One more thing: if it were true that the only copies of many thousands of emails existed on Lois Lerner’s desktop computer–which is certainly not true–and that computer’s hard drive crashed in 2011, the emails would in all probability be recoverable. Even if Lerner threw her computer into a lake, which has been known to happen. One of the world’s most famous data recovery firms is located here in the Twin Cities, and I would be happy to send Barack Obama the name and phone number of a person who, in all likelihood, could recover Lerner’s “lost” emails from her supposedly crashed hard drive. Even if the computer has been lying at the bottom of a lake since 2011.
The IRS says that it has been able to produce a substantial number of Lerner emails because they were directed or copied to someone else in the IRS. Thus, the agency got those emails from those employees’ email accounts, stored on servers. (They certainly would not have relied on going from employee to employee, collecting emails from individual computers.) The IRS says that the “lost” emails are the ones directed to, or received from, third parties–other government agencies, the White House, and so on. The IRS defends itself by pointing out how many emails it has produced:
The IRS said in a statement that it has gone to great lengths cooperating with congressional investigations, spending nearly $10 million to produce more than 750,000 documents.
Overall, the IRS said it is producing a total of 67,000 emails to and from Lerner, covering the period from 2009 to 2013.
750,000 documents probably sounds like a lot to a casual observer, but in fact it is a small number. I have produced more documents than that in numerous civil cases that had nowhere near the importance of the IRS scandal. Likewise with 67,000 emails.

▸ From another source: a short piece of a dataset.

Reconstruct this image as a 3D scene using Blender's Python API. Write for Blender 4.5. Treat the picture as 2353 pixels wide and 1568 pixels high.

If a party produces 67,000 emails–a small number for a senior executive who is copied on large numbers of routine communications–but hides or deletes ten emails, there is probably more relevant information in the ten that were concealed than in the 67,000 that were produced.
We have already seen some highly damaging emails that were produced by the IRS. One can only imagine how devastating the ones they are now hiding must be to the Obama administration.